最初に見つけたのは集落内の住人の男性で、散歩をしてたところ柿の木に上って柿を食べているところを目撃、すぐに役場に通報したため、獣害対策担当者を含む関係者2名、猟友会、地域の駐在所の巡査、喜多方市警察署の警察官など10名余が駆けつけて大騒ぎとなりました。

熊は、昨年親離れしたばかりの子熊と言うか若い熊で、足跡を見ることが出来ましたが、15cmくらいでしたから、それほど大きな個体ではなかったようです。(私は、姿は見ていません。)

その熊は、木の上で柿の実を食べながら下りてくる様子はなく、花火を鳴らして脅しても動じる様子もなかったようです。
大方4時間近くも経ってから、やっと木から下りて付近の藪の中に姿を消した切り行方不明となりました。
と言うか、付近に潜んでいることは間違いないようです。

その後、柿の木を伐採することになったと言うので、区長と私ともう一人役員をしている方も一緒に立ち合いに行きました。
そして、残っていた柿の実をすべて拾い集めてゴミ袋に回収しました。
否、それしか他に出来なかったのです。

住民には、「危険だから、家から出ないでください!」と広報車を出して注意喚起しているのですから、先ずは危険除去の意味からも、捕獲か駆除が先だと思うのですが、第一に民家の近くなので発砲禁止であること、そもそも熊を殺さないで済ませようとの考えも根強くあるようで、餌になる柿の木を取り除くという何とも消極的な方法になってしまうのですね。
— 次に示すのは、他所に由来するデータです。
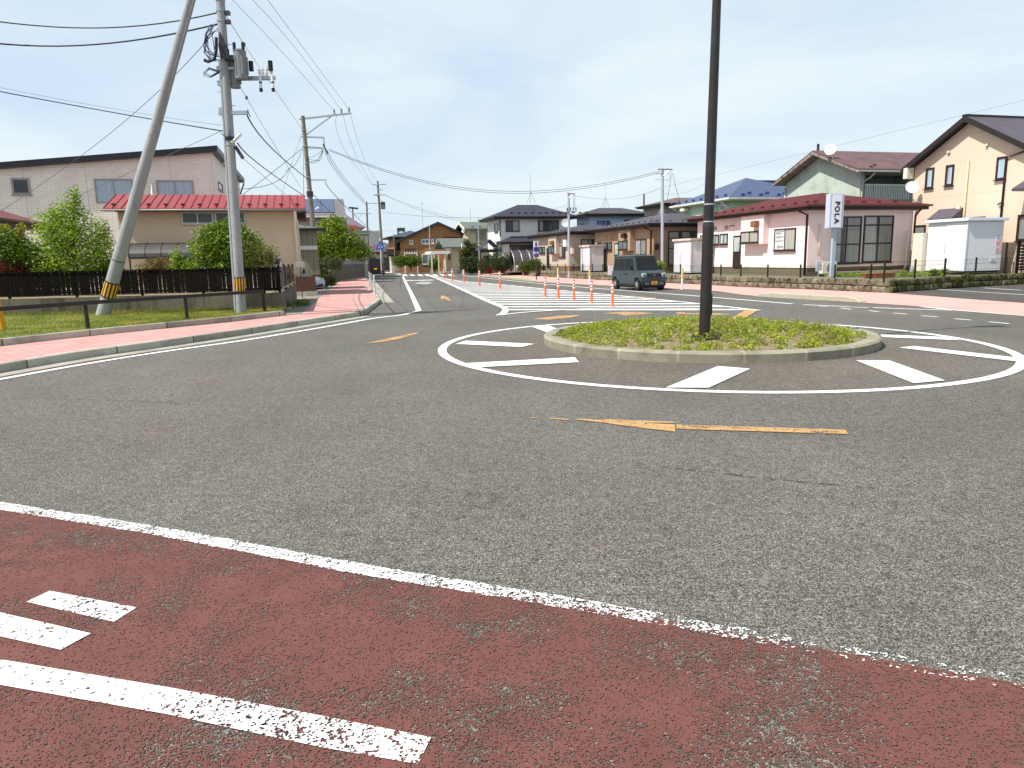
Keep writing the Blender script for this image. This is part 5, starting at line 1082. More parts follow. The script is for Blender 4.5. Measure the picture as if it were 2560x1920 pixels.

昨年夏の頃からの熊の出没の度に、情報収集し足跡や痕跡を辿って来ましたが、親から離れた子熊がいるらしい事は、私たちには分かっていました。
そして、集会所のある丘の上のどこかに冬眠場所を構えるかも知れないと危惧してもいました。
実際今日の熊がどこから来たかは定かではありませんが、足跡の方向からしてその線は十分あり得ると思っています。

冬眠前に十分食溜めが出来なかったのでしょうね。
良い餌場は大きくて強い熊に占有されてしまい、若い熊は冬眠に堪える分だけあり付けなかったのだと思います。
つまり、熊の数が増え過ぎているのです。

そして今日のこの熊は、この春以降もこの集落の中か周辺から離れることはないでしょう。
畑や人家の周りに出没しては餌を漁るに違いありません。

否、そのように育ったと言うか、適応したのですね。
今日の顛末で分かることは、当の熊は、ちっとも人を恐れてなんかいないということです。

大きな音のする花火を何十発も鳴らされましたが、痛くも痒くもなかったはずで、もちろん命に危険を感ずることもなかったのですから、こちらとしては、今度から花火で追い払うことは出来なくなったことはもちろん、下手をすれば積極的に襲って来る可能性も承知しておかなくてはなりません。

こんな対応の仕方が良いわけはありません。
何かが間違っている、ボタンを掛け違えている、釈然としない思いの私です。
そして早くも、熊警戒の日々の始まりです。